Waarom moet Jezus lijden, waarom moet hij afwijzing vinden en onbegrip? Waarom moet hij bestraft worden om het goede wat Hij doet? Waarom moet hij worden gearresteerd door de mensen die zeggen het meest om God te geven, en waarom moet hij worden omgebracht als een misdadiger? Waarom?
Omdat dat de kwetsbaarheid is die Jezus’ leven betekenisvol maakt. Hij is volledig mens, en dat betekent voor hem dat hij de volledige menselijke realiteit – dat betekent vreugde en liefde, maar ook pijn, smaad en dood moet aanvaarden. Dat alles als het kruis op zich nemen. Als hij ook maar voor één aspect van het lijden weg zou lopen, een smokkelroute zou nemen, dan loopt hij weg voor zichzelf en loopt hij weg voor zijn taak. En als hij dat doet kan hij de mensen niet bevrijden.
Jezus is gekomen om mensen te bevrijden van zonde en dood en dat kan alleen door zich als Zoon van God volledig te identificeren met alle pijn die je als mens kan hebben. Die pijn te ondergaan. Dat is de hele betekenis van de Vastentijd dat we met die beweging van Jezus mee volgen. Die afdalende beweging van Jezus in de afgrond van de menselijke pijn, verlatenheid en dood.
Wat betekent dat voor ons? Ieders leven heeft zijn eigen betekenis, in kerktaal, ieder van ons heeft zijn eigen roeping. We zijn ieder van ons kwetsbaarder dan we willen zijn. Als kleine mensen proberen we ons te beschermen tegen de klappen van het leven.

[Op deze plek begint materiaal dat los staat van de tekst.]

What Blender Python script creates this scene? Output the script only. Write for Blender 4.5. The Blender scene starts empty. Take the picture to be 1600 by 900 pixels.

Dat moet ook gebeuren, het Evangelie waarschuwt ons ook tegen roekeloosheid! Maar toch…
In ieder van ons ligt een kwetsbaarheid die we niet willen hebben maar die we moeten aangaan om ons leven betekenis te geven. Een kwetsbaarheid die, als we die ontkennen ons leven minder levend maakt. Een kwetsbaarheid waar wij zorgvuldig een groene gordel omheen gebonden hebben in de hoop dat we dan onkwetsbaar worden.
Niemand weet waar je die gordel omheen geknoopt hebt, misschien om je hart, of om je verstand, of om iets anders. Niemand weet dat, alleen jezelf. Niemand kan tegen je wil die gordel losmaken. Dat kan niemand anders dan jij. Als je die gordel losmaakt krijgt je leven nieuwe diepte nieuwe zin, maar je moet ook pijn en verdriet onder ogen gaan zien en misschien doen anderen je wel pijn. Maar er is geen andere weg.
De gordel zit lekker, heel comfortabel. Maar in de woorden van Paus Benedictus XVI: “je bent niet geschapen voor comfort, je bent geschapen voor grootsheid” en de weg naar die grootsheid naar een leven vol betekenis en diepte gaat door dat dal van kwetsbaarheid. Onkwetsbare mensen kunnen daar niet komen. Die kunnen alleen maar van een afstand kijken en zich afvragen hoe het zou zijn als ze het aan zouden durven om die stap te zetten. Er staan altijd verleiders gereed om je te vertellen dat het onverstandig is om de gordel af te doen, om kwetsbaar te zijn. Soms is dat oprechte bezorgdheid, maar soms is het een boze geest die doodsbenauwd is dat jij gaat worden wie je bent, want dan het kwaad veel minder met jou aan. Integendeel.
Die moed tot kwetsbaarheid wens ik ieder van u toe in deze Vastentijd. De moed om minder comfort te eisen en open te staan voor de kwetsbaarheid die onze roeping voortstuwt, die ons op nieuwe paden brengt die wij mogen gaan totdat wij de Heer ontmoeten, de Verrezene voorbij het graf.
Amen.
[1] In de Bijbel, betekent kennis hebben van iets, net zoals de naam kennen van iets of iemand , dat je datgene eigen kan maken. Dat het bij je hoort. Het kan zelfs betekenen dat je er macht over krijgt. In Bijbeltaal, als je zegt Eva wil de kennis hebben van goed en kwaad dan heeft dat echt de ondertoon van zijn zoals God.